The most important modes. The modes I've talked about so far are helpful to have, but what makes Eseutil indispensable is its ability to fix a corrupt database. Eseutil has three modes—recovery, repair, and restore—that are useful in this context.

The recovery mode (i.e., the /r switch) tells Eseutil to play back any uncommitted transactions to bring the database to a consistent state. Although this mode makes the database consistent, it makes no attempt to repair any internal damage. Thus, if the database has any corrupt pages, Eseutil won't fix them.

For the recovery mode to work, you must have a good backup of your transaction logs. Note that the store performs a similar task when you start it: The store examines the checkpoint file to see which transaction logs haven't been committed yet, then plays through them. (Tip: Did you know that you can run Eseutil to recover an Exchange database on a computer that doesn't have Exchange installed? You need to copy eseutil.exe and a handful of DLLs to the target machine.

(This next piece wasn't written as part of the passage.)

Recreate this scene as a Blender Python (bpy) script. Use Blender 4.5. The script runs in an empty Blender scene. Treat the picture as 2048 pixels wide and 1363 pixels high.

The Microsoft article "XADM: How to Run Eseutil on a Computer Without Exchange Server" at;en-us;q244525 explains in detail what to do.)

The repair mode (i.e., the /p switch) repairs corrupt pages but makes no attempt to put the database in a consistent state. Thus, for Exchange 5.5, I recommend that you don't run Eseutil with the /p switch until after you've run Eseutil with the /r switch. Exchange 2000 lets you use Eseutil with the /p /g switch combination. If you use this combination, Eseutil checks the database for consistency, then prompts you to begin the repair process.

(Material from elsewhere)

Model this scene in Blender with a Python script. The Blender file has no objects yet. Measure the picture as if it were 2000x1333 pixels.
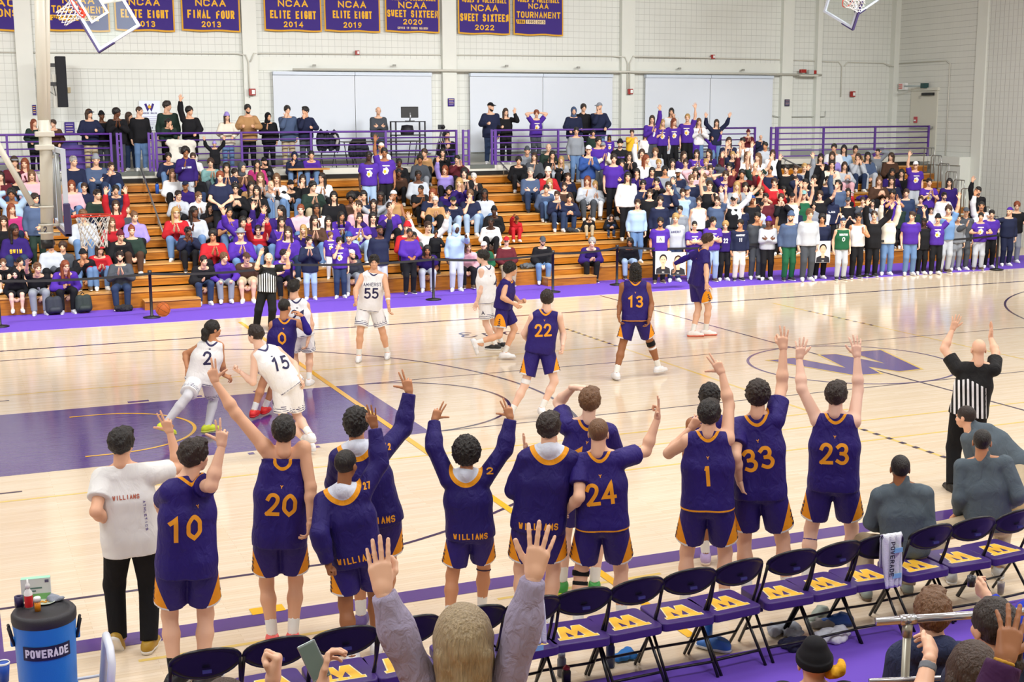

Remember that in Exchange 2000, each .edb file has an associated .stm file. Thus, the repair mode has separate subswitches you can use if you don't have the .stm file for a particular database or if you have a pair of .stm and .edb files whose signatures don't match. See the Eseutil documentation or online Help for details about when and how to use these subswitches. To access the online Help, type the command

eseutil /?

then choose the g or r option.

Be aware that the repair mode might truncate or modify corrupt pages to fix the database. Because these actions might result in data loss, I recommend that you determine which pages you might lose when using this mode. See the Microsoft article "XADM: How to Determine Which Mailbox Owns a Particular Page in a Database" for step-by-step instructions about how to make this determination. In addition, you might want to make a copy of your database and run the repair mode on that copy. That way, you can restore the damaged database in case Eseutil makes the database worse. However, be aware that following the article's instructions might take a long time because you must make a separate pass to check the database.

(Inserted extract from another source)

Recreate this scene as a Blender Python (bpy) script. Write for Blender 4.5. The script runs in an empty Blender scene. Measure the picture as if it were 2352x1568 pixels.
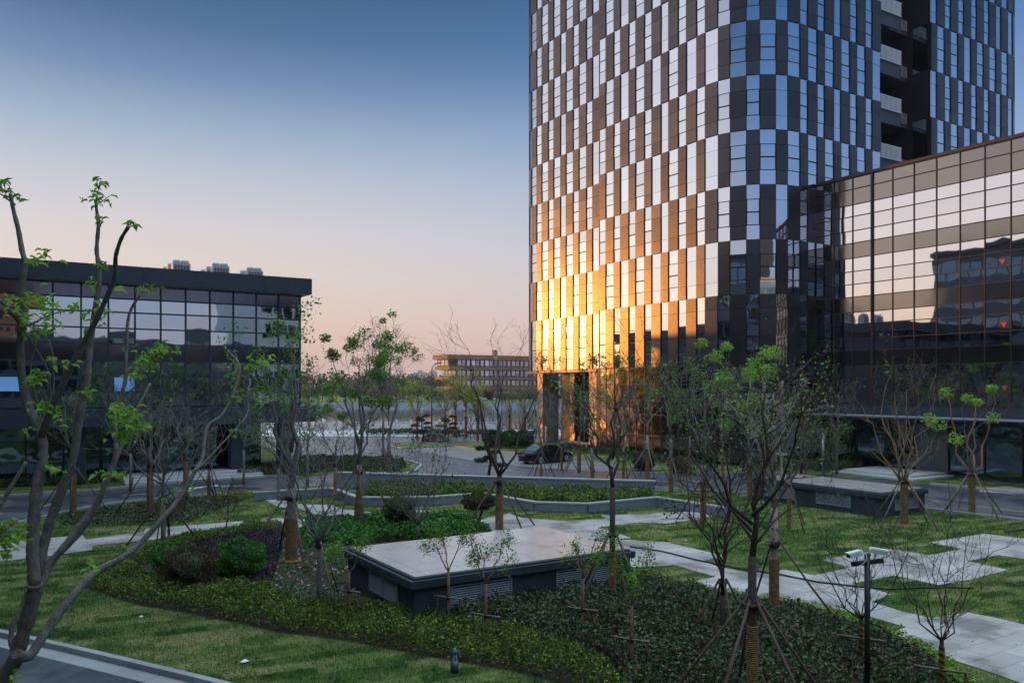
import bpy, math, random
import numpy as np
from math import sin, cos, pi, radians, sqrt, atan2
random.seed(7); rng = np.random.default_rng(7)
scene = bpy.context.scene
COL = scene.collection
F = 1890.0; HOR = 885.0; CX = 1176.0; HC = 6.2       # focal length (units of a 2352 px wide frame), horizon row, eye height
A = radians(32.0)
CU, SU = cos(A), sin(A)
def W(u, v): return (u*CU - v*SU, u*SU + v*CU)       # street grid (u, v) -> world x, y
def G(px, py, z=0.0):                                 # point of the level z seen at px,py
    Y = (HC - z)*F/(py - HOR)
    return ((px - CX)/F*Y, Y)
def P3(px, py, Y): return ((px - CX)/F*Y, Y, HC - (py - HOR)/F*Y)

# ---------------------------------------------------------------- mesh builder
class MB:
    def __init__(s): s.v=[]; s.f=[]; s.m=[]; s.uv=[]; s.hasuv=False; s.sm=[]
    def face(s, pts, mat=0, uv=None, smooth=False):
        n=len(s.v); s.v.extend([tuple(p) for p in pts]); s.f.append(tuple(range(n,n+len(pts)))); s.m.append(mat); s.sm.append(smooth)
        if uv is not None: s.hasuv=True
        s.uv.append(uv if uv is not None else [(0,0)]*len(pts))
    def idx(s, verts, faces, mat=0, smooth=False):
        n=len(s.v); s.v.extend([tuple(p) for p in verts])
        for f in faces:
            s.f.append(tuple(i+n for i in f)); s.m.append(mat); s.sm.append(smooth); s.uv.append([(0,0)]*len(f))
    def box(s, x0,x1,y0,y1,z0,z1, mat=0):
        if x0>x1: x0,x1=x1,x0
        if y0>y1: y0,y1=y1,y0
        if z0>z1: z0,z1=z1,z0
        v=[(x0,y0,z0),(x1,y0,z0),(x1,y1,z0),(x0,y1,z0),(x0,y0,z1),(x1,y0,z1),(x1,y1,z1),(x0,y1,z1)]
        s.idx(v,[(3,2,1,0),(4,5,6,7),(0,1,5,4),(1,2,6,5),(2,3,7,6),(3,0,4,7)],mat)
    def obox(s, p, d, w, z0, z1, mat=0, off=0.0):
        # box standing on segment p->d (2D), thickness w centred at +off along the left normal
        dx,dy=d[0]-p[0],d[1]-p[1]; L=sqrt(dx*dx+dy*dy) or 1; nx,ny=-dy/L,dx/L
        a=off-w/2; b=off+w/2
        q=[(p[0]+nx*a,p[1]+ny*a),(d[0]+nx*a,d[1]+ny*a),(d[0]+nx*b,d[1]+ny*b),(p[0]+nx*b,p[1]+ny*b)]
        s.prism(q,z0,z1,mat)
    def prism(s, poly, z0, z1, mat=0, topmat=None):
        n=len(poly)
        ar=sum(poly[i][0]*poly[(i+1)%n][1]-poly[(i+1)%n][0]*poly[i][1] for i in range(n))
        if ar<0: poly=poly[::-1]
        v=[(p[0],p[1],z0) for p in poly]+[(p[0],p[1],z1) for p in poly]
        s.idx(v,[tuple(range(n-1,-1,-1))]+[(i,(i+1)%n,(i+1)%n+n,i+n) for i in range(n)],mat)
        k=len(s.v)-n
        s.f.append(tuple(range(k,k+n))); s.m.append(mat if topmat is None else topmat); s.sm.append(False); s.uv.append([(0,0)]*n)
    def tube(s, pts, rad, n=6, mat=0, cap=True, smooth=True):
        pts=[np.array(p,float) for p in pts]
        if not hasattr(rad,'__len__'): rad=[rad]*len(pts)
        rings=[]; prev=None
        for i,p in enumerate(pts):
            t=(pts[min(i+1,len(pts)-1)]-pts[max(i-1,0)]); L=np.linalg.norm(t); t=t/(L if L>1e-9 else 1)
            if prev is None:
                a=np.array([1.,0,0]) if abs(t[0])<.8 else np.array([0,1.,0])
                x=np.cross(t,a)
            else: x=prev-t*np.dot(prev,t)
            x=x/(np.linalg.norm(x)+1e-12); prev=x; y=np.cross(t,x)
            rings.append([tuple(p+rad[i]*(cos(2*pi*k/n)*x+sin(2*pi*k/n)*y)) for k in range(n)])
        v=[q for r in rings for q in r]; f=[]
        for i in range(len(rings)-1):
            for k in range(n):
                f.append((i*n+k,i*n+(k+1)%n,(i+1)*n+(k+1)%n,(i+1)*n+k))
        s.idx(v,f,mat,smooth)
        if cap:
            b=len(s.v)-len(v)
            s.f.append(tuple(range(b+n-1,b-1,-1))); s.m.append(mat); s.sm.append(False); s.uv.append([(0,0)]*n)
            s.f.append(tuple(range(len(s.v)-n,len(s.v)))); s.m.append(mat); s.sm.append(False); s.uv.append([(0,0)]*n)
    def lathe(s, prof, c=(0,0,0), n=16, mat=0, smooth=True):
        v=[]; f=[]
        for r,z in prof: v+= [(c[0]+r*cos(2*pi*k/n),c[1]+r*sin(2*pi*k/n),c[2]+z) for k in range(n)]
        for i in range(len(prof)-1):
            for k in range(n): f.append((i*n+k,i*n+(k+1)%n,(i+1)*n+(k+1)%n,(i+1)*n+k))
        s.idx(v,f,mat,smooth)
    def cyl(s,a,b,r,n=12,mat=0,smooth=True): s.tube([a,b],[r,r],n,mat,True,smooth)
    def build(s, name, mats, parent=None, label=None, off=(0,0,0)):
        me=bpy.data.meshes.new(name)
        v=s.v
        if off!=(0,0,0): v=[(p[0]-off[0],p[1]-off[1],p[2]-off[2]) for p in v]
        me.from_pydata(v,[],s.f)
        if not isinstance(mats,(list,tuple)): mats=[mats]
        for m in mats: me.materials.append(m)
        me.polygons.foreach_set('material_index', s.m)
        me.polygons.foreach_set('use_smooth', s.sm)
        if s.hasuv:
            l=me.uv_layers.new(name='UVMap'); fl=[c for f in s.uv for c in f]
            l.data.foreach_set('uv',[x for c in fl for x in c])
        me.update()
        o=bpy.data.objects.new(name,me); COL.objects.link(o)
        if parent is not None: o.parent=parent
        if label: o['label']=label
        return o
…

Only the Exchange 2000 version of Eseutil offers the restore mode (i.e., the /c switch). When you restore an Exchange 5.5 database from an online backup and start the IS process, IS automatically replays any pending transactions and performs several recovery steps to get the database back to usable form. Exchange 2000's store doesn't perform these tasks in case you want to restore a database without immediately mounting it. The store performs these tasks only when you select the Last Backup Set check box in the Windows 2000 Backup utility. (Click Start Restore on the Restore tab to access this check box.) This new process means that you need to select that check box as you start to restore the last backup set for your Exchange server. If you forget, you can initiate the recovery manually by using Eseutil's /c switch with the c option (i.e., /cc). For information about how to use this switch, see the Microsoft article "XADM: The 'Last Backup Set' Check Box and Hard Recovery in Exchange 2000" (;en-us;q232938).

Use but Use Wisely
Eseutil can be a great laborsaving tool when your Exchange database has problems, but using this tool can lead to disaster if you're careless. Keeping good backups and practicing recovery on a test server will help reduce the risk that you'll use the tool inappropriately. Understanding when to use Eseutil and what each mode does will help you keep your Exchange data where your users need it: mounted and on the server.